Spoke Orkestra est un collectif spoken word composé des pionniers du slam français. Aux voix et aux plumes on retrouve donc D’ de Kabal (s’écrit D-prime mais se prononce D ; binôme de Djamal au sein de Kabal, auteur, comédien, metteur en scène, artiste multiple), Félix J (Félix Jousserand, auteur, éditeur, slameur…) et Nada (considéré comme LE premier slameur français, auteur lui aussi). Le tout s’articule autour d’une mise en musique de Franco Mannara, compositeur et bidouilleur sonore hallucinant et halluciné.

Jamais un album n’a aussi bien porté son nom. Oreilles sensibles, abstenez-vous !

Le collectif annonce la couleur dès le premier morceau. L’album s’ouvre sur les accents céliniens de Nada. Une plongée immédiate dans un monde qui laisse crever ses prostituées dans l’indifférence générale. La couleur est annoncée. Ce sera sombre. Très sombre.
S’en suit la rencontre avec Félix J, le raconteur d’histoires, le conteur de la bande. Pour beaucoup le plus soft aussi, pourtant lorsqu’on s’imprègne de ses textes, il ne l’est pas tant que ça. Sans doute moins cru que ses comparses, mais ce qu’il dit est tout aussi important que ce qu’il ne dit pas. Troisième titre, Justice d’aveugle, la voix gutturale de D’, celle qui met mal à l’aise et qui dérange. Une nouvelle plongée dans un monde de violence. Celle où les flics abusent de jeunes mineures. Le point de vue est toutefois surprenant : ici, c’est la voix du bourreau qu’on entend, et non celle de la victime. Un texte sans concession. Au quatrième titre, Little Big Meuf, on retrouve les trois voix ensemble, pour la biographie de cette fille de pacotille, de ses rêves de paillettes et de sa déchéance.

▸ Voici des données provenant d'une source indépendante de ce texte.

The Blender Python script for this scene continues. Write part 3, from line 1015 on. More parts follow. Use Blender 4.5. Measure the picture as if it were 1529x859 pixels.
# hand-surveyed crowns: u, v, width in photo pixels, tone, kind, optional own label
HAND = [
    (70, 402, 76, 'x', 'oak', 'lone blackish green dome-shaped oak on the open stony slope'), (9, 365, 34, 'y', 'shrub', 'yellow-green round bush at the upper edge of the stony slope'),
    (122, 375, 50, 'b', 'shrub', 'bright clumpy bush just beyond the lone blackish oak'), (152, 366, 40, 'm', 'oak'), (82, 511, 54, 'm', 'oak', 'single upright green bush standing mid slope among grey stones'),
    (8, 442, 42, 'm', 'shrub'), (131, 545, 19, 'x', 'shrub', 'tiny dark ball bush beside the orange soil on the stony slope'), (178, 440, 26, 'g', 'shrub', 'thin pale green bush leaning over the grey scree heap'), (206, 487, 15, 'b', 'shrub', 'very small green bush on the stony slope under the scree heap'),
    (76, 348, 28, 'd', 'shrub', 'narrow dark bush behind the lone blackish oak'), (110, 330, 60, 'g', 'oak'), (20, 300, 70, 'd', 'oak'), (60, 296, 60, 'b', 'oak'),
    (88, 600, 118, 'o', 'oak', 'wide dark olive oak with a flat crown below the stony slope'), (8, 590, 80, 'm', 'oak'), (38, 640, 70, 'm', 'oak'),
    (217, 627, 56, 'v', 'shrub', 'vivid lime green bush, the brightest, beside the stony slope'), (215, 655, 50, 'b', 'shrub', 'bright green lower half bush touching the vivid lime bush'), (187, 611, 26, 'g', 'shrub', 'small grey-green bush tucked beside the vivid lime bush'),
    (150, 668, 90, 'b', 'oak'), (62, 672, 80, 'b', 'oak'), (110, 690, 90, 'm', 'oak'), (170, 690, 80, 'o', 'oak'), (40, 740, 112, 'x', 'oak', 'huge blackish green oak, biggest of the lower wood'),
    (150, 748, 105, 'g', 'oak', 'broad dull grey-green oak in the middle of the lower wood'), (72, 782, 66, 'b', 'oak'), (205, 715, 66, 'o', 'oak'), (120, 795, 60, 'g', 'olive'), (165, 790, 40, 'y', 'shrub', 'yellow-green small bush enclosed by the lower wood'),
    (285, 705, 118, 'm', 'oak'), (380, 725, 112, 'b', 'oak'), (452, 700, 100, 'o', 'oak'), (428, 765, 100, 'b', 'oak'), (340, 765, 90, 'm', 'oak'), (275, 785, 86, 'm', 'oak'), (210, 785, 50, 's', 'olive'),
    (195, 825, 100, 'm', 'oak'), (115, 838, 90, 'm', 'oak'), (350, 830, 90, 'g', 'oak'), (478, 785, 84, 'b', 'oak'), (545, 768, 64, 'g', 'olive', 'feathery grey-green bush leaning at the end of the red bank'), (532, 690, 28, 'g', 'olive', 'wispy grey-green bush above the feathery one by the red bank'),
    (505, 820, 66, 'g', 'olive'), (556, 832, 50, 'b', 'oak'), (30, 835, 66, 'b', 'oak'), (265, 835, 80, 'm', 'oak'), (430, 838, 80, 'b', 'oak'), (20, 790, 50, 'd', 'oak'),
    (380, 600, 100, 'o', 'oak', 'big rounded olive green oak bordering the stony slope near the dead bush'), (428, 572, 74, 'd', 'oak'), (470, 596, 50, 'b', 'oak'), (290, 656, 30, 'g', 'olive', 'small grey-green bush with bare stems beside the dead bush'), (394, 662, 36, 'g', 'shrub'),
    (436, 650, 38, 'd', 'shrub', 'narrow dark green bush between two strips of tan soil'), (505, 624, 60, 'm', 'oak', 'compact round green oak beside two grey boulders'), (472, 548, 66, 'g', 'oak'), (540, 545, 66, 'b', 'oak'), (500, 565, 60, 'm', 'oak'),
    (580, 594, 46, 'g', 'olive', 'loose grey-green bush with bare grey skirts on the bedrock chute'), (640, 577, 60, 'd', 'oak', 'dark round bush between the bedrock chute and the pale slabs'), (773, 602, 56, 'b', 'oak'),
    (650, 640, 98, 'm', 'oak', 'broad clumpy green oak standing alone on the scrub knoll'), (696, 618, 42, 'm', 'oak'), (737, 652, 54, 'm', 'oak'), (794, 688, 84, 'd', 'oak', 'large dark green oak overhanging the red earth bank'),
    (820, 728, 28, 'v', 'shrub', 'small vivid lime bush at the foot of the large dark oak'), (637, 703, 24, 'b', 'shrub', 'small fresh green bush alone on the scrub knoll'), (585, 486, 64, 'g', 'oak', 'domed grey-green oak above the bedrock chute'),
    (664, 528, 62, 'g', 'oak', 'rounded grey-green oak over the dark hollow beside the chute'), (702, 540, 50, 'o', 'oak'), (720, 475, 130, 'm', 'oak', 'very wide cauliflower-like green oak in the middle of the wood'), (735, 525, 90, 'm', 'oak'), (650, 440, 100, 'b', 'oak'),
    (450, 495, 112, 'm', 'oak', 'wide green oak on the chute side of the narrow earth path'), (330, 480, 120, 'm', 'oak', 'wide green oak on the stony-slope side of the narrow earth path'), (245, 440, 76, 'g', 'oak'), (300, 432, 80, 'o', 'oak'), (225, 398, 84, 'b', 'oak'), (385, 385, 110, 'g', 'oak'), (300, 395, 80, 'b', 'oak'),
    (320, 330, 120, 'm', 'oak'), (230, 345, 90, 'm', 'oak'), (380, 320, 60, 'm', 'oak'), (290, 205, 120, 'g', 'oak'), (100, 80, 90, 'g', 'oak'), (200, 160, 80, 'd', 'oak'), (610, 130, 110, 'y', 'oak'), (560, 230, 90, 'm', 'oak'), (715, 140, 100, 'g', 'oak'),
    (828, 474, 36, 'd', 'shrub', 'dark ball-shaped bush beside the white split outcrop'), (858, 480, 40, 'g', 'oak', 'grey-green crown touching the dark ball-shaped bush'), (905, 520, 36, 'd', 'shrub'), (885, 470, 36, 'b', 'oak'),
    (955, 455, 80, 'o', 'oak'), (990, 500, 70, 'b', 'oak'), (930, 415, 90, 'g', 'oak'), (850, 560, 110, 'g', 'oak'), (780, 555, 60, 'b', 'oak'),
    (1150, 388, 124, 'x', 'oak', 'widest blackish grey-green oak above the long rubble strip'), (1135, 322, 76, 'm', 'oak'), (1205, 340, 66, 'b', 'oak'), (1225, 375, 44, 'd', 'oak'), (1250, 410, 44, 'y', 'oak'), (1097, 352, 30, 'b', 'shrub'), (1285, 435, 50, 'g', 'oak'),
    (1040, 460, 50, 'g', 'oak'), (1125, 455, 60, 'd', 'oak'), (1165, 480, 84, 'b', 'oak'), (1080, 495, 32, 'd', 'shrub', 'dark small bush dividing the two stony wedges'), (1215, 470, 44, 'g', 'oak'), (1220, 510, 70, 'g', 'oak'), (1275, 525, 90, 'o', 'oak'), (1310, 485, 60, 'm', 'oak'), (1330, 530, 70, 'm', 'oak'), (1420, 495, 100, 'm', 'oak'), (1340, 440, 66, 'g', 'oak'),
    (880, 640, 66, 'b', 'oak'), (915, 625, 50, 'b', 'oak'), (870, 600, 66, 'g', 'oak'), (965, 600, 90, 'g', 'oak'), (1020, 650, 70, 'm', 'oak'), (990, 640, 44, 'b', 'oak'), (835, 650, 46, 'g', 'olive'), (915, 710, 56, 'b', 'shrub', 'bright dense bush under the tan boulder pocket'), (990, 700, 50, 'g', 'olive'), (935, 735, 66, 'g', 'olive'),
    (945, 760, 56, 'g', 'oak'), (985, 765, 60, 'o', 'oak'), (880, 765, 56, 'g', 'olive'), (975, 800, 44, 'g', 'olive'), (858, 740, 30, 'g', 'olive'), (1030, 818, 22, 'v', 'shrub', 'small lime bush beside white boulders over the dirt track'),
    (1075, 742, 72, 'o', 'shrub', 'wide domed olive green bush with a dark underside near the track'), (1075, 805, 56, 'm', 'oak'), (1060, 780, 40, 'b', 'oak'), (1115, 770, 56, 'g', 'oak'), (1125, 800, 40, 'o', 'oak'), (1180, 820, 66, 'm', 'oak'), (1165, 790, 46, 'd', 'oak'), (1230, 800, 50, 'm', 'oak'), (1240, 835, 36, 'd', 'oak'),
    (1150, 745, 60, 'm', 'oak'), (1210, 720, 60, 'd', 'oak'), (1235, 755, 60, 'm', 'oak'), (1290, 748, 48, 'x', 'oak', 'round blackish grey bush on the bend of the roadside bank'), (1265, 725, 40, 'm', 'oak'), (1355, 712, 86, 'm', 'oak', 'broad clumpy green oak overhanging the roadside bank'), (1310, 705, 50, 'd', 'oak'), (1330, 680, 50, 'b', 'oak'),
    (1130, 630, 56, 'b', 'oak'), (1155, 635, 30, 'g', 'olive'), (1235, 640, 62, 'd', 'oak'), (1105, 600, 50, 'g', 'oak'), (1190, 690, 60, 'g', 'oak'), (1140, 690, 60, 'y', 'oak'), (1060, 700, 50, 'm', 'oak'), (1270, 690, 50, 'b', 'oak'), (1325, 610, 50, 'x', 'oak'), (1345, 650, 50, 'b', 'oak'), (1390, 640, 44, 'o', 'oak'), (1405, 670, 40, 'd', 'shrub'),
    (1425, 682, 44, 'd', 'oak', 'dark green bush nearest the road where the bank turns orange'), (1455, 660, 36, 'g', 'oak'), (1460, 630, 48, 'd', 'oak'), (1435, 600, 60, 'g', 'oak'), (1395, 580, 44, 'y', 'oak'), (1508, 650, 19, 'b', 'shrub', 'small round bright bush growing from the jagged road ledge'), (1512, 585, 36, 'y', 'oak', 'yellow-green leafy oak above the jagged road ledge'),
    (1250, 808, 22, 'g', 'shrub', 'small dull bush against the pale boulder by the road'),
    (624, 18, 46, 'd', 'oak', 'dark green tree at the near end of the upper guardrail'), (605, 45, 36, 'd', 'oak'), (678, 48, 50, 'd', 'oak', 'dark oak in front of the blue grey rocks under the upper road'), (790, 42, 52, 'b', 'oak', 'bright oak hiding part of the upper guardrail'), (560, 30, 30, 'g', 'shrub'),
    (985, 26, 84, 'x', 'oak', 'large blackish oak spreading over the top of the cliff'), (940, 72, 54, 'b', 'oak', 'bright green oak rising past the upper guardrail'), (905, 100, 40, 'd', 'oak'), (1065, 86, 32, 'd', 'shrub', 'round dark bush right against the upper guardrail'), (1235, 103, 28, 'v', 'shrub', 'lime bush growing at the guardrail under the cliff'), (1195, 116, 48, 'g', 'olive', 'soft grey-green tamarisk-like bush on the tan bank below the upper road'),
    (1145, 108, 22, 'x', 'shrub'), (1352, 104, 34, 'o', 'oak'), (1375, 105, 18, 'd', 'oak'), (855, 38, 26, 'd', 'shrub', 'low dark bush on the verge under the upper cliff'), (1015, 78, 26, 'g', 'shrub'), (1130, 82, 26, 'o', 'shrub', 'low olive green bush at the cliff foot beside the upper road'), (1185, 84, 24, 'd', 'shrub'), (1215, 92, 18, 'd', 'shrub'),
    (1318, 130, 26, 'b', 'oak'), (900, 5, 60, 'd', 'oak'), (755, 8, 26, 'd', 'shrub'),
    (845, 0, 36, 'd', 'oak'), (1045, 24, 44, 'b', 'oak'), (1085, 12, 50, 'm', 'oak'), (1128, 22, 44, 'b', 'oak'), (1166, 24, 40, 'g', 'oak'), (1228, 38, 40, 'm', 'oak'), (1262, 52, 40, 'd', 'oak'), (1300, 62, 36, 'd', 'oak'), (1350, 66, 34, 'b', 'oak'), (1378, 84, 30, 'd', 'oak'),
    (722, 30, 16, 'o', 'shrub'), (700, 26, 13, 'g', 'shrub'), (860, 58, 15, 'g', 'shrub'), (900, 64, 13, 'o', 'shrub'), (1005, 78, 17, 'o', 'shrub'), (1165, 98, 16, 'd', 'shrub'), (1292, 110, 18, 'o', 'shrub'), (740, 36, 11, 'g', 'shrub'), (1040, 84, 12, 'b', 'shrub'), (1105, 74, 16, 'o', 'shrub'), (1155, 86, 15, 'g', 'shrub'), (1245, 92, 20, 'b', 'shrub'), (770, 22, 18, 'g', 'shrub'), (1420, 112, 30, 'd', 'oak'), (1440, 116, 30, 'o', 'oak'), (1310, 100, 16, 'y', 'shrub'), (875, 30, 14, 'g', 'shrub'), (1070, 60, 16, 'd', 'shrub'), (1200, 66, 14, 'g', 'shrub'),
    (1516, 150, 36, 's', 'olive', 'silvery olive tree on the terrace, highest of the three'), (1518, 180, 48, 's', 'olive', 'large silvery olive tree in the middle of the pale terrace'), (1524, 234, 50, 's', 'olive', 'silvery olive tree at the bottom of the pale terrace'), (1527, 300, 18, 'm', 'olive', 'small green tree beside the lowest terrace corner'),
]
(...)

Les titres s’enchaînent, alternant encore Nada, Félix J et D’ de Kabal qui revient avec Écorché Vif. Sans doute le seul titre que je ne peux pas écouter. Le texte beaucoup trop dur, trop cru pour moi. Je ne l’ai écouté qu’une fois, en 2007, je m’en souviens encore, j’étais au volant de ma voiture, je rentrais de la fac. J’ai failli m’arrêter vomir tant il m’a remuée. La mise en musique est sobre afin de laisser toute leur place aux maux de D’. Il y raconte l’histoire d’un jeune qui s’écorche, au sens littéral, avec une lame de rasoir chauffée à blanc pour ne plus être noir, de ne plus vivre le racisme du quotidien.

Accroche-toi bien cher auditeur : le Spoke Orkestra ne te ménage pas tout du long de ces cinquante et quelques minutes. Prostitution, viol, violences familiales, violences urbaines, indifférence de l’humain, destins brisés…

Seul l’instrumental Ovidie in the sky with dargent pourrait t’apporter une respiration. Mais tu peux faire confiance au talent de Franco Mannara pour que ce clin d’œil à la Lucy des Beatles soit lui aussi sombre, à l’image de l’album. Le titre Palmolive de Félix J est finalement assez soft. Enfin sur le forme, quand on réfléchit au fond, ça reste une image assez glauque de notre monde.

Au final, c’est une grande claque que prend l’auditeur avec ce premier opus de Spoke Orkestra. Une redéfinition du slam, qui perd la monotonie de ses déclamations a cappella, une poésie urbaine incroyable, le tout sur fond de guitares distordues, à la croisée de la littérature, du punk, du blues.